The Upside of Irrationality: The Unexpected Benefits of Defying Logic at Work and at Home
The Upside of Irrationality: The Unexpected Benefits of Defying Logic at Work and at Home
The author follow up on his best-seller, Predictably Irrational, Revised and Expanded Edition: The Hidden Forces That Shape Our Decisions, with a creditable follow-on. While the topics covered are not necessarily new, some of the research is, and the findings still as useful in everyday life as ever.
(my blog post, my user review on Amazon.com)


The End of Wall Street
The End of Wall Street
Of all the books I read  on the financial crisis, and there are at least two more that I would like to read - Fault Lines: How Hidden Fractures Still Threaten the World Economy and All the Devils Are Here: The Hidden History of the Financial Crisis - this one by Roger Lowenstein is the best. It does not have the acerbic tone of Bailout Nation, nor the emphasis on characters like The Big Short, but takes you from before the beginning to shortly after the cratering of the world economy and the US financial sector.
(my blog post, my user review on Amazon.com)


Co-opetition
 Co-Opetition : A Revolution Mindset That Combines Competition and Cooperation : The Game Theory Strategy That's Changing the Game of Business
 This book is almost 15 years old, and reading it made me feel that it could have been published scarcely last week.

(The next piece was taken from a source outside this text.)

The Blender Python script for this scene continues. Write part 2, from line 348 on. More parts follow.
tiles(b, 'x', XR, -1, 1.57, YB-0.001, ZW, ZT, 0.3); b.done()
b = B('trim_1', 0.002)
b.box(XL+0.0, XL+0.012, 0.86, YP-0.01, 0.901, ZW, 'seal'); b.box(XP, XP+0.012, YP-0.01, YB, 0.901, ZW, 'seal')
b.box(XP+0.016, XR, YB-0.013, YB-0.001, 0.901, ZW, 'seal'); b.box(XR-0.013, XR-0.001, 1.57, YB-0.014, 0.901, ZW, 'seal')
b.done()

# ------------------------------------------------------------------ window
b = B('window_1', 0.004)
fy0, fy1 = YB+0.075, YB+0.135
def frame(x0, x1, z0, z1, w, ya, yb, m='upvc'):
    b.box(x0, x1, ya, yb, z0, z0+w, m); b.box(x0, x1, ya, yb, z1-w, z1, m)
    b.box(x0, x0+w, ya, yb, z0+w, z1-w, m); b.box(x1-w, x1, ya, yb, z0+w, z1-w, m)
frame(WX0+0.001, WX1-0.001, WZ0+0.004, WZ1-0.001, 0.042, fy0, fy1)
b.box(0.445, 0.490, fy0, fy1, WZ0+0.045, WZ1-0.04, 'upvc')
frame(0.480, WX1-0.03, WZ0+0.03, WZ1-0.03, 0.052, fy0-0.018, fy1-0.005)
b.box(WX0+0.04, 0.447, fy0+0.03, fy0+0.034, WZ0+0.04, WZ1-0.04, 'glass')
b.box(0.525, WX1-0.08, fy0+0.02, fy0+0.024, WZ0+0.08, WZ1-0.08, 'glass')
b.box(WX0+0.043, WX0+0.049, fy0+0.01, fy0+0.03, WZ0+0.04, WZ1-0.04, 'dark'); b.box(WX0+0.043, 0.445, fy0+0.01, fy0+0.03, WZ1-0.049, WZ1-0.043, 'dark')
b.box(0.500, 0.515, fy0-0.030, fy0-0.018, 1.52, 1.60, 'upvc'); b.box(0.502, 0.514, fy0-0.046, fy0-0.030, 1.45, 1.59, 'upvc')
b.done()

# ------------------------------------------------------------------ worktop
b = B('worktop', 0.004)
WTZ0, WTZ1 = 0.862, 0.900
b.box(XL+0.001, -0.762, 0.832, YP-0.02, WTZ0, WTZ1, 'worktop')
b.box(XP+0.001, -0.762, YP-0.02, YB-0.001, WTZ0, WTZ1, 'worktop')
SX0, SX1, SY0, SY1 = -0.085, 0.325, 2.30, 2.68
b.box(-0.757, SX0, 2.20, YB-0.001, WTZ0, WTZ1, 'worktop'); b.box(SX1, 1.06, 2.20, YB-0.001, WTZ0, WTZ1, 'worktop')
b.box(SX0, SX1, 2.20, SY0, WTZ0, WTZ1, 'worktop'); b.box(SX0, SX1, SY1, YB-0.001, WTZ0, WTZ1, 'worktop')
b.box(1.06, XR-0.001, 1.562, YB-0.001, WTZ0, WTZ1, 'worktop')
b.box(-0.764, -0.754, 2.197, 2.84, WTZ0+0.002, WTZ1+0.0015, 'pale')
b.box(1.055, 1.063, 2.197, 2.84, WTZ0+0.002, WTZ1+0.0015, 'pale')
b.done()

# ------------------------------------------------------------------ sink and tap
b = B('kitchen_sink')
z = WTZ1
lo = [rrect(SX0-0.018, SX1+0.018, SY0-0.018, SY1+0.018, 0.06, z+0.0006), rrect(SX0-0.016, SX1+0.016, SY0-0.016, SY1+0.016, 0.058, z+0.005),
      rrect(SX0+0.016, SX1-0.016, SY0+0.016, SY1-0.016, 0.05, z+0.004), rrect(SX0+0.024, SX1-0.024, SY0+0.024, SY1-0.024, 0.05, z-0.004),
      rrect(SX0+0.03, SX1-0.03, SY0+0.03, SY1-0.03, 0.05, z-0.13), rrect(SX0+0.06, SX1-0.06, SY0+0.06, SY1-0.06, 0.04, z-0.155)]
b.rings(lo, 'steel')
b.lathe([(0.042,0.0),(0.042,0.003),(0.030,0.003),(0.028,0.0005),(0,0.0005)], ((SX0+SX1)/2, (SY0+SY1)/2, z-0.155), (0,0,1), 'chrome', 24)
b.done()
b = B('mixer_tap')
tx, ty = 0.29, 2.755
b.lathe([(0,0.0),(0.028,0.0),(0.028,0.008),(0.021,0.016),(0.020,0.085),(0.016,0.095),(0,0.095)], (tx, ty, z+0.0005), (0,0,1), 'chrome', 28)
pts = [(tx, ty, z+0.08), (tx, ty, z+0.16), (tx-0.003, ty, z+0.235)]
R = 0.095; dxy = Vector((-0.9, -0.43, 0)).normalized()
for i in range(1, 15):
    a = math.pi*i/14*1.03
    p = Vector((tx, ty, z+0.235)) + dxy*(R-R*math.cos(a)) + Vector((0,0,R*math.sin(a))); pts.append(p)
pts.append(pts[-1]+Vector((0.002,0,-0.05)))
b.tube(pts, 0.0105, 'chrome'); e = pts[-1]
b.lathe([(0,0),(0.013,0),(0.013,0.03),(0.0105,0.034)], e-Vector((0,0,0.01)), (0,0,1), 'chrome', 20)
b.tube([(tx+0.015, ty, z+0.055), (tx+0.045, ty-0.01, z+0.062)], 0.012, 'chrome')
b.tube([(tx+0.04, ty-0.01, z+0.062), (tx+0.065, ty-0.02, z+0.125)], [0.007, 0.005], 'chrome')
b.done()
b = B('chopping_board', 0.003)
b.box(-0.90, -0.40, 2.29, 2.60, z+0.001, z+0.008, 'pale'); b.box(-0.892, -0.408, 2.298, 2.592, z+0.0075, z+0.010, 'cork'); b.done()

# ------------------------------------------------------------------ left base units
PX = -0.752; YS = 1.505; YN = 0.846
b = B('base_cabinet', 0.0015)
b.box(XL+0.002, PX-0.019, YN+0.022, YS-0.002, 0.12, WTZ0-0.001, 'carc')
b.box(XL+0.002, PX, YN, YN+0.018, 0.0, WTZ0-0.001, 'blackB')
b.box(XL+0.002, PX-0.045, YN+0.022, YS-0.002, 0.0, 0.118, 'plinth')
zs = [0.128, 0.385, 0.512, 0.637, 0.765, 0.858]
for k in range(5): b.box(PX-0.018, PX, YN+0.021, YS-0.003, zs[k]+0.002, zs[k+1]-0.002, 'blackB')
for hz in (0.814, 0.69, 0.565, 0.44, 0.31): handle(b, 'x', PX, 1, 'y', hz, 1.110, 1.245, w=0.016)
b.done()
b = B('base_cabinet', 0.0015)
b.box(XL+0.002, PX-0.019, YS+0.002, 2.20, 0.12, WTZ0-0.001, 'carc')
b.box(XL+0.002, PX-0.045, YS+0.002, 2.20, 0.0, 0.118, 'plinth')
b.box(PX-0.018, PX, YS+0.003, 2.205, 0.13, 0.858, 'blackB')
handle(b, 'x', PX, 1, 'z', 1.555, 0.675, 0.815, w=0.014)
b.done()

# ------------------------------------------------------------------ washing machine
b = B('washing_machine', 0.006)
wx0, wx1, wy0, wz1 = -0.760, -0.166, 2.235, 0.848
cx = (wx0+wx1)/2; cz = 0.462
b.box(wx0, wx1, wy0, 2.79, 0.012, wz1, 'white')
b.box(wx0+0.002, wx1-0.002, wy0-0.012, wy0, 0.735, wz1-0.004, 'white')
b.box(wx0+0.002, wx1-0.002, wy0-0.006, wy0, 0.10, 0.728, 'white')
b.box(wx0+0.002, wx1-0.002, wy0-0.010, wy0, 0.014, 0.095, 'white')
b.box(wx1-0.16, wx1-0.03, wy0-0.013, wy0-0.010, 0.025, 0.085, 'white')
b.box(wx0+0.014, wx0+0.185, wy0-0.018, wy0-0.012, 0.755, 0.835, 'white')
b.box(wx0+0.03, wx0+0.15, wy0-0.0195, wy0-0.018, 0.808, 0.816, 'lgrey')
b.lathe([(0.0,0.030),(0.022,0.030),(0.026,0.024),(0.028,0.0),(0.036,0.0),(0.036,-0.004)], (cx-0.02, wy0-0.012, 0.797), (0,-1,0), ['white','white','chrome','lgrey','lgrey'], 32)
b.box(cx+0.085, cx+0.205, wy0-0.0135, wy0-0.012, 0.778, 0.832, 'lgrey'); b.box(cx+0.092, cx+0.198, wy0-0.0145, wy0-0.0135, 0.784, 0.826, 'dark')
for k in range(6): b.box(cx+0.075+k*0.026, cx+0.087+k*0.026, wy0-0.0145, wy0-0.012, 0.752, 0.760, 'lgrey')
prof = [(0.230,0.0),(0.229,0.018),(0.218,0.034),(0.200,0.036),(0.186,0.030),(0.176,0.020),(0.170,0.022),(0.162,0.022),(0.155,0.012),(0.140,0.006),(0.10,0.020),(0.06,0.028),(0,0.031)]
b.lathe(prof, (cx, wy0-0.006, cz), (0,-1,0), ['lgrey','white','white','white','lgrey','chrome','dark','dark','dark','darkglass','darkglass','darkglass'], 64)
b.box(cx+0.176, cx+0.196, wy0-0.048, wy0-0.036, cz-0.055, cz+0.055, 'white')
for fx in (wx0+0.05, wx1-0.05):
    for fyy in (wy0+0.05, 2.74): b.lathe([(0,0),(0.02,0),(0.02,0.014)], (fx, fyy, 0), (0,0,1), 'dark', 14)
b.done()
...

Yes, it does not really talk about the math of game theory nor about the intricacies of game theory, but what it does do is give you an overarching reach of game theory into every facet of business. If you were to read only 5 books on strategy, make sure this is one of them. Michael Porter's Competitive Strategy: Techniques for Analyzing Industries and Competitors and Competitive Advantage: Creating and Sustaining Superior Performance,  Clayton Christensen's The Innovator's Dilemma, and Geoffrey Moore's Crossing the Chasm: Marketing and Selling Technology Project would be other candidates for inclusion in the list of the best books on strategy.
(my blog post, my user review on Amazon.com)

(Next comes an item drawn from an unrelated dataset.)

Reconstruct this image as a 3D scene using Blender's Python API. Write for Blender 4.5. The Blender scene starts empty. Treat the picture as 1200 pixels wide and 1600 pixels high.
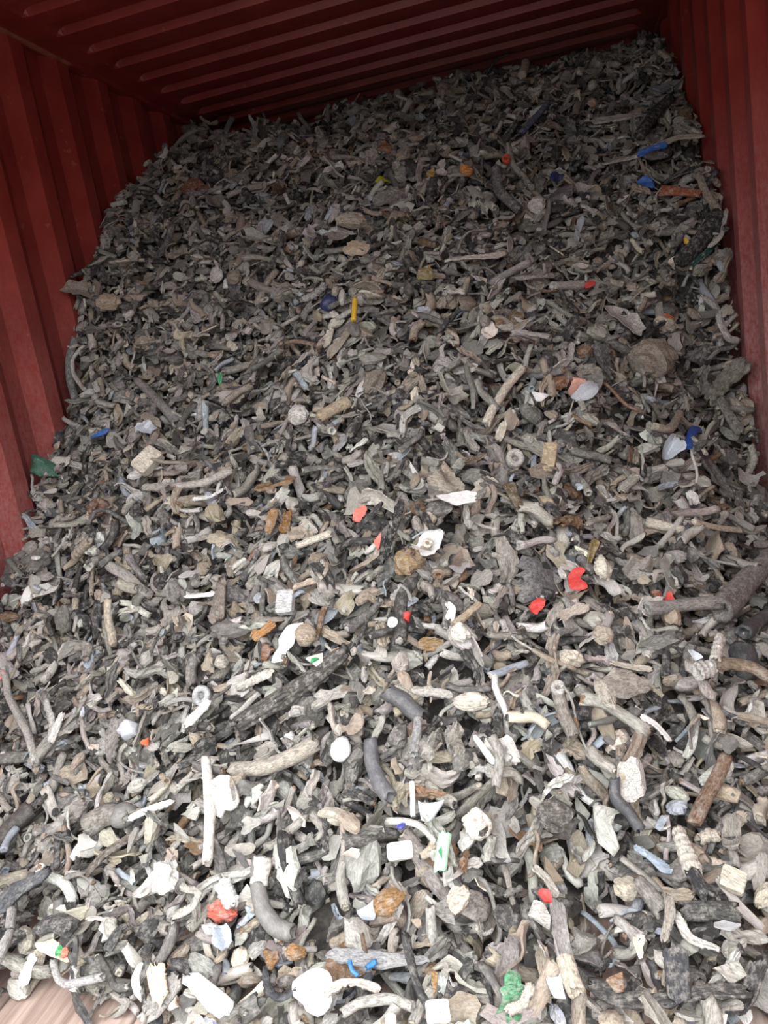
import bpy, math
import numpy as np
from mathutils import Matrix

# ------------------------------------------------------------------ camera, sky, exposure
scene = bpy.context.scene
COL = scene.collection
FOC, YAW, PITCH, ROLL = 1200.0, 0.263, 0.206, -0.164        # focal length in pixels of a 1200x1600 image, radians
CAM = np.array([0.0, 0.0, 1.07])                             # the container floor is z = 0


def cam_axes():
    cy, sy, cp, sp = math.cos(YAW), math.sin(YAW), math.cos(PITCH), math.sin(PITCH)
    f = np.array([-sy * cp, cy * cp, -sp])
    r = np.array([cy, sy, 0.0])
    u = np.cross(r, f)
    c, s = math.cos(ROLL), math.sin(ROLL)
    return f, r * c + u * s, u * c - r * s


FWD, RGT, UPV = cam_axes()
cd = bpy.data.cameras.new("camera")
cd.sensor_fit = 'VERTICAL'
cd.sensor_height = 32.0
cd.lens = FOC / 1600.0 * 32.0
cd.clip_start = 0.02
cam = bpy.data.objects.new("camera", cd)
COL.objects.link(cam)
cam.matrix_world = Matrix(((RGT[0], UPV[0], -FWD[0], CAM[0]), (RGT[1], UPV[1], -FWD[1], CAM[1]),
                           (RGT[2], UPV[2], -FWD[2], CAM[2]), (0, 0, 0, 1)))
scene.camera = cam

world = bpy.data.worlds.new("overcast_sky")
scene.world = world
world.use_nodes = True
wn, wl = world.node_tree.nodes, world.node_tree.links
bg = wn["Background"]
# an overcast sky: brighter towards the zenith, a little cool
tc = wn.new("ShaderNodeTexCoord"); sx = wn.new("ShaderNodeSeparateXYZ"); rp = wn.new("ShaderNodeValToRGB")
wl.new(tc.outputs["Generated"], sx.inputs[0]); wl.new(sx.outputs["Z"], rp.inputs[0]); wl.new(rp.outputs[0], bg.inputs[0])
rp.color_ramp.elements[0].position = 0.0; rp.color_ramp.elements[0].color = (0.235, 0.24, 0.245, 1)
rp.color_ramp.elements[1].position = 1.0; rp.color_ramp.elements[1].color = (1.0, 1.0, 1.0, 1)
bg.inputs[1].default_value = 5.7
scene.view_settings.view_transform = 'Standard'
scene.view_settings.look = 'None'
scene.view_settings.gamma = 1.0
scene.view_settings.use_curve_mapping = False
scene.view_settings.exposure = 0.6
scene.cycles.max_bounces = 6
scene.cycles.diffuse_bounces = 4

# ------------------------------------------------------------------ the container's measures
XL, XR = -1.808, 0.587               # planes of the inner crests of the side walls
Y_DOOR, Y_BACK = 0.74, 5.20
Z_ROOF = 2.389
PER = 0.278
rng = np.random.default_rng(11)


def srgb(r, g, b):
    return tuple(((c / 255) / 12.92 if c / 255 <= 0.04045 else ((c / 255 + 0.055) / 1.055) ** 2.4) for c in (r, g, b))


# ------------------------------------------------------------------ materials
def new_mat(name):
    m = bpy.data.materials.new(name)
    m.use_nodes = True
    nt = m.node_tree
    return m, nt, nt.nodes["Principled BSDF"]


def N(nt, kind, **kw):
    n = nt.nodes.new(kind)
    for k, v in kw.items():
        if k in n.inputs.keys():
            n.inputs[k].default_value = v
        else:
            setattr(n, k, v)
    return n


def ramp(nt, src, pts):
    r = nt.nodes.new("ShaderNodeValToRGB")
    e = r.color_ramp.elements
    while len(e) < len(pts):
        e.new(0.5)
    for el, (p, c) in zip(e, pts):
        el.position = p
        el.color = (c, c, c, 1) if isinstance(c, (int, float)) else (*c, 1)
    nt.links.new(src, r.inputs[0])
    return r.outputs[0]


def mix(nt, fac, a, b, mode='MIX'):
    m = nt.nodes.new("ShaderNodeMix")
    m.data_type = 'RGBA'
    m.blend_type = mode
    for sock, v in ((m.inputs[0], fac), (m.inputs[6], a), (m.inputs[7], b)):
        if isinstance(v, (int, float)):
            sock.default_value = v
        elif isinstance(v, tuple):
            sock.default_value = (*v, 1)
        else:
            nt.links.new(v, sock)
    return m.outputs[2]


def math_node(nt, op, a, b):
    m = nt.nodes.new("ShaderNodeMath")
    m.operation = op
    for s, v in zip(m.inputs, (a, b)):
        if isinstance(v, (int, float)):
            s.default_value = v
        else:
            nt.links.new(v, s)
    return m.outputs[0]


def scrap_material(name):
    """Shredded cable and rubber: the piece's own colour, fine grain, pale dust in patches. The tint's alpha is how glossy the piece is."""
    m, nt, bs = new_mat(name)
    tint = N(nt, "ShaderNodeAttribute", attribute_name="tint")
    loc = N(nt, "ShaderNodeAttribute", attribute_name="grain")
    gl = tint.outputs["Alpha"]
    dull = math_node(nt, 'SUBTRACT', 1.0, gl)
    mp = N(nt, "ShaderNodeMapping"); mp.inputs["Scale"].default_value = (0.3, 1, 1)
    nt.links.new(loc.outputs["Vector"], mp.inputs["Vector"])
    n1 = N(nt, "ShaderNodeTexNoise", Scale=300.0, Detail=5.0, Roughness=0.75)
    nt.links.new(mp.outputs[0], n1.inputs["Vector"])
    n2 = N(nt, "ShaderNodeTexNoise", Scale=70.0, Detail=4.0, Roughness=0.7)
    nt.links.new(loc.outputs["Vector"], n2.inputs["Vector"])
    g = ramp(nt, n1.outputs["Fac"], [(0.34, 0.35), (0.5, 0.95), (0.66, 1.45)])
    c = mix(nt, math_node(nt, 'ADD', math_node(nt, 'MULTIPLY', dull, 0.75), 0.2), tint.outputs["Color"], mix(nt, 1.0, tint.outputs["Color"], g, 'MULTIPLY'))
    d = ramp(nt, math_node(nt, 'ADD', math_node(nt, 'MULTIPLY', n2.outputs["Fac"], 0.75), math_node(nt, 'MULTIPLY', n1.outputs["Fac"], 0.25)), [(0.48, 0.0), (0.66, 0.75)])
    c = mix(nt, math_node(nt, 'MULTIPLY', d, math_node(nt, 'ADD', math_node(nt, 'MULTIPLY', dull, 0.85), 0.1)), c, srgb(176, 172, 165))
    nt.links.new(c, bs.inputs["Base Color"])
    nt.links.new(math_node(nt, 'SUBTRACT', 0.86, math_node(nt, 'MULTIPLY', gl, 0.5)), bs.inputs["Roughness"])
    bp = N(nt, "ShaderNodeBump", Distance=0.004)
    nt.links.new(math_node(nt, 'ADD', math_node(nt, 'MULTIPLY', dull, 0.7), 0.12), bp.inputs["Strength"])
    nt.links.new(n1.outputs["Fac"], bp.inputs["Height"])
    nt.links.new(bp.outputs[0], bs.inputs["Normal"])
    return m


M_SCRAP = scrap_material("shredded_scrap")
M_ROUGH, M_SMOOTH = (M_SCRAP, 0.0), (M_SCRAP, 0.75)              # material and gloss


def red_paint(name, low, span, most):
    """Oxide red container paint: dust rubbed on by the load in the lower part, scratches, rust flecks."""
    m, nt, bs = new_mat(name)
    tcn = N(nt, "ShaderNodeTexCoord")
    sep = N(nt, "ShaderNodeSeparateXYZ")
    nt.links.new(tcn.outputs["Object"], sep.inputs[0])
    n1 = N(nt, "ShaderNodeTexNoise", Scale=7.0, Detail=6.0, Roughness=0.65)
    n2 = N(nt, "ShaderNodeTexNoise", Scale=60.0, Detail=5.0, Roughness=0.7)
    mp = N(nt, "ShaderNodeMapping"); mp.inputs["Scale"].default_value = (1, 3.0, 0.6); mp.inputs["Rotation"].default_value = (0.5, 0, 0)
    n3 = N(nt, "ShaderNodeTexNoise", Scale=45.0, Detail=3.0, Roughness=0.6)
    for n in (n1, n2):
        nt.links.new(tcn.outputs["Object"], n.inputs["Vector"])
    nt.links.new(tcn.outputs["Object"], mp.inputs["Vector"]); nt.links.new(mp.outputs[0], n3.inputs["Vector"])
    base = mix(nt, ramp(nt, n1.outputs["Fac"], [(0.35, 0.0), (0.7, 1.0)]), srgb(138, 49, 43), srgb(160, 66, 57))
    # dust: what the load rubbed on
    hgt = math_node(nt, 'DIVIDE', math_node(nt, 'SUBTRACT', low + span, sep.outputs["Z"]), span)
    hgt = ramp(nt, hgt, [(0.0, 0.0), (1.0, 1.0)])
    blot = ramp(nt, math_node(nt, 'ADD', math_node(nt, 'MULTIPLY', n2.outputs["Fac"], 0.6), math_node(nt, 'MULTIPLY', n3.outputs["Fac"], 0.4)), [(0.38, 0.15), (0.62, 1.0)])
    fac = math_node(nt, 'MULTIPLY', math_node(nt, 'MULTIPLY', hgt, blot), most)
    c = mix(nt, fac, base, srgb(205, 170, 170))
    n4 = N(nt, "ShaderNodeTexNoise", Scale=26.0, Detail=2.0, Roughness=0.5)
    nt.links.new(tcn.outputs["Object"], n4.inputs["Vector"])
    c = mix(nt, ramp(nt, n4.outputs["Fac"], [(0.70, 0.0), (0.74, 0.5)]), c, srgb(180, 120, 90))
    nt.links.new(c, bs.inputs["Base Color"])
    bs.inputs["Roughness"].default_value = 0.4
    bp = N(nt, "ShaderNodeBump", Strength=0.15, Distance=0.004)
    nt.links.new(n2.outputs["Fac"], bp.inputs["Height"]); nt.links.new(bp.outputs[0], bs.inputs["Normal"])
    return m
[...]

The Girl with the Dragon Tattoo
 The Girl with the Dragon Tattoo
What can I say about this series that has not already been said. Well, there is a plot, the author takes time to etch each character, and the plot is gripping. A ripper of a yarn. And there are two more to follow in this trilogy.
(my blog post, my user review on Amazon.com)



At Home
 At Home: A Short History of Private Life
Writing about the evolution of the home can be a dreadfully boring task, for the author and reader alike. Not when the task is put in the hands of Bill Bryson, who makes this an absolutely fascinating, entertaining, and informative read. Difficult to believe, but you will not want to put this one down.
(my blog post, my user review on Amazon.com)


Jaya

The Mahabharata is the greatest tale ever told. There are enough subtleties in it to keep anyone interested in in the epic for a lifetime, and if you are a Hindu, or more than a lifetime. Everything is connected to almost everything else. Every action has a consequence, in often unexpected ways - a truer or more profound illustration of "karma" has never been written. The author, Devdutt Pattanaik, has done a remarkable job of extracting such pearls of wisdom and presenting it to the reader in a style that reminds one of Cliff's Notes - boxed explanations of key learnings and takeaways from each episode. An unconventional presentation of the epic, but very illuminating. Another book on the Mahabharata, but with a twist, was Gurcharan Das' The Difficulty of Being Good: On the Subtle Art of Dharma (see my review here). This one is also highly recommended, but given a choice between the two, I would choose Jaya.


Myth=Mithya
 Myth = Mithya A Handbook of Hindu Mythology
 What is the significance of the five heads of Brahma. Yes, he did have five heads. Why are Jaya and Vijaya, the doorkeepers (dwaar-paal) to Narayana, depicted with fangs? Why does Siva represent the god of destruction? Why do we worship Laxmi as well as Alakshmi, but in different ways? Every question you may have had about Hindu traditions and myths is answered here.In the typical rapid-fire style of the author.